Mais si il y a une chose qu'on a tendance à oublier, c'est la majesté de la réalisation. Les images sont d'une noblesse étonnante si on le voit après Les Infiltrés : chaque plan filmé avec grandeur dans Infernal Affairs est transformé en brutalité. Le personnage de Sam, chef charismatique, devient Franck Costello, beaucoup plus terrifiant et mentalement instable. Au personnage de Wong, devenu le capitaine Queenan, on ajoute un second, le franc, direct et au langage cru sergent Dignam. Quand dans Les Infiltré, Queenan retrouve Billy Costigan et est assassiné par les hommes de Costello, c'est sur le toit d'un petit immeuble abandonné, la caméra est portée, la mort est brutale et le corps est laissé sur place sans cérémonie. Dans Infernal Affairs, c'est sur le toit d'un gratte-ciel encore utilisé, la caméra est majoritairement fixe et les mouvements sont propres, lors de la mort de Wong, un flash-back aux couleurs dorées lui est accordés, et la police au sol tente de récupérer le corps. Le déroulé est exactement le même, mais toute l'ambiance est radicalement différente. Il en est de même pour la plus célèbre scène d'Infernal Affairs : la rencontre sur le toit. Dans Les Infiltrés, elle est brutale, Costigan brutalise Sullivan, la vue est bouchée à cause de la petite taille du bâtiment et on reste proche des personnages en caméra portée. Dans Infernal Affairs, la rencontre est calme et tendue : certes Lau est menotté et menacé par Chang, mais tout se fait doucement. On film l'arrivée de Chang sur le reflet du gratte ciel à côté de l'immeuble où il arrive. Malgré l'absence totale d’endroit où se cacher, Chang surprend Lau en lui déposant le canon de son pistolet dans le dos et apparaît caché par Lau lui-même. Le dialogue est calme tandis que les plans révèlent la baie de Hong-Kong visible au-delà du toit. Et même quand Chang pose le canon de son pistolet sur le front de Lau, le plan est large, les personnages sont immobiles et la caméra s'éloigne en les filmant en plongée. La beauté et la majesté de ces scènes sont présentes tout le long du film, le rendant si particulier pour un spectateur occidental habitué aux films de gangsters bien plus brutaux, cependant, ici, l'enquête et la tension prennent le pas sur la violence.

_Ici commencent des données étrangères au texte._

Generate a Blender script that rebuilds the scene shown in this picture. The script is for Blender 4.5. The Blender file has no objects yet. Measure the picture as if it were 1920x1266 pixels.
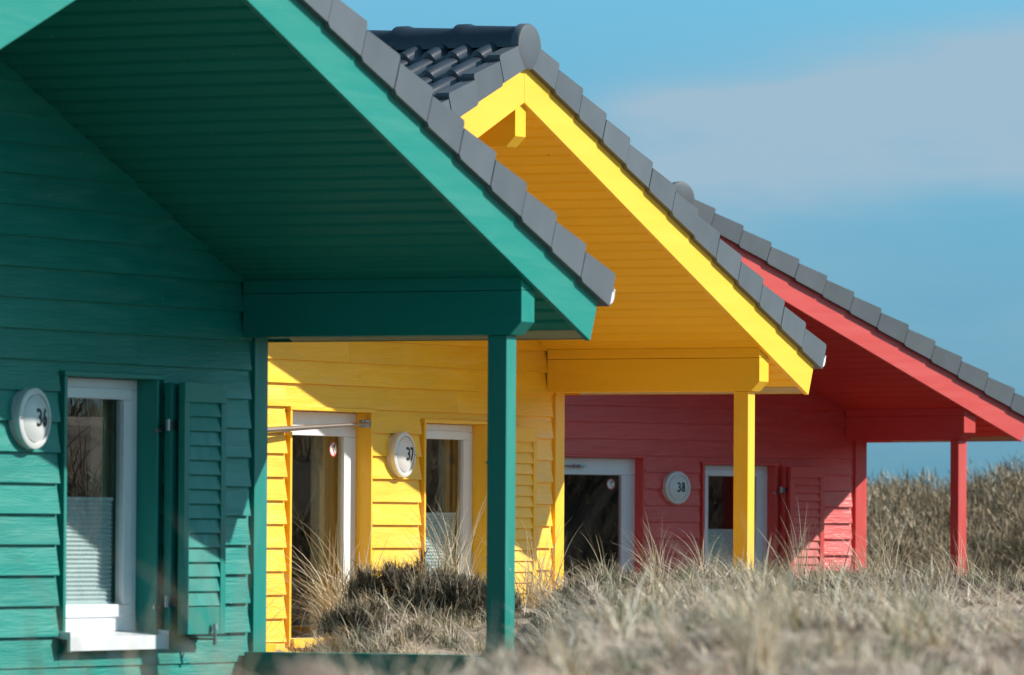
import bpy, math, random
import numpy as np
from mathutils import Matrix, Vector, noise as mnoise
R = math.radians
sc = bpy.context.scene
col = sc.collection
random.seed(7)
rng = np.random.default_rng(11)

# ------------------------------------------------------------------ camera
CZ = 1.30                      # height of the lens above the low ground
F = 12390.3                    # focal length in pixels of a 1920 wide picture
cam = bpy.data.cameras.new('camera')
cam.sensor_fit = 'HORIZONTAL'; cam.sensor_width = 36.0
cam.lens = 36.0 * F / 1920.0
cam.clip_start = 0.5; cam.clip_end = 6000
cam.dof.use_dof = True; cam.dof.focus_distance = 60.5; cam.dof.aperture_fstop = 4.6
camo = bpy.data.objects.new('camera', cam); col.objects.link(camo)
camo.matrix_world = Matrix.Translation((0, 0, CZ)) @ Matrix.Rotation(math.pi / 2 + 0.02944, 4, 'X') @ Matrix.Rotation(0.0057, 4, 'Z')
sc.camera = camo

# ------------------------------------------------------------------ light
SUN = Vector((1.196, 0.135, 0.764)).normalized()       # towards the sun
sl = bpy.data.lights.new('sun', 'SUN'); sl.energy = 4.8; sl.angle = R(0.53); sl.color = (1.0, 0.955, 0.88)
so = bpy.data.objects.new('sun', sl); col.objects.link(so)
so.rotation_euler = SUN.to_track_quat('Z', 'Y').to_euler(); so.location = (20, 10, 30)
w = bpy.data.worlds.new('World'); sc.world = w; w.use_nodes = True
nt = w.node_tree; nt.nodes.clear()
def wn(t, **k):
    n = nt.nodes.new(t)
    for a, b in k.items(): setattr(n, a, b)
    return n
out = wn('ShaderNodeOutputWorld'); bg = wn('ShaderNodeBackground')
sky = wn('ShaderNodeTexSky', sky_type='NISHITA', sun_disc=False)
sky.sun_elevation = math.asin(SUN.z); sky.sun_rotation = math.atan2(SUN.x, SUN.y)
sky.air_density = 1.0; sky.dust_density = 0.3; sky.ozone_density = 2.5
tc = wn('ShaderNodeTexCoord'); sep = wn('ShaderNodeSeparateXYZ'); nt.links.new(tc.outputs['Generated'], sep.inputs[0])
# the sky is read a little above the line of sight, clear of the milky horizon band
add = wn('ShaderNodeVectorMath', operation='ADD'); add.inputs[1].default_value = (0, 0, 0.30)
nrm = wn('ShaderNodeVectorMath', operation='NORMALIZE')
nt.links.new(tc.outputs['Generated'], add.inputs[0]); nt.links.new(add.outputs[0], nrm.inputs[0]); nt.links.new(nrm.outputs[0], sky.inputs[0])
tint = wn('ShaderNodeMix', data_type='RGBA', blend_type='MULTIPLY'); tint.inputs[0].default_value = 1
nt.links.new(sky.outputs[0], tint.inputs[6]); tint.inputs[7].default_value = (0.93, 1.62, 1.37, 1)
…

Le cinéma hongkongais a l'air extrêmement intéressant et j'ai hâte d'y retourner. Les idées qu'ils ont sur les genres que l'on partage dans nos cinémas sont à la fois si proches et si éloignées, à la fois ancrés dans des environnements et des thématiques occidentales et teintés par la vision chinoise de l'art ainsi que par certaines thématique bien plus présentes en orient. C'est un endroit du monde qui mérite que l'on se penche dessus, encore plus aujourd'hui. Quand à mon avis, si il ne vous intéresse pas ou qu'il vous déçoit, vous agace, vous énerve, vous révolte, vous fait pitié, qu'est-ce que vous voulez que je vous dise : restez chez vous, imprimez-le, et torchez-vous avec. Pour ma part, je décide de rester dans le secteur pour rêver un peu, les yeux tourner vers l'aube sur le pacifique.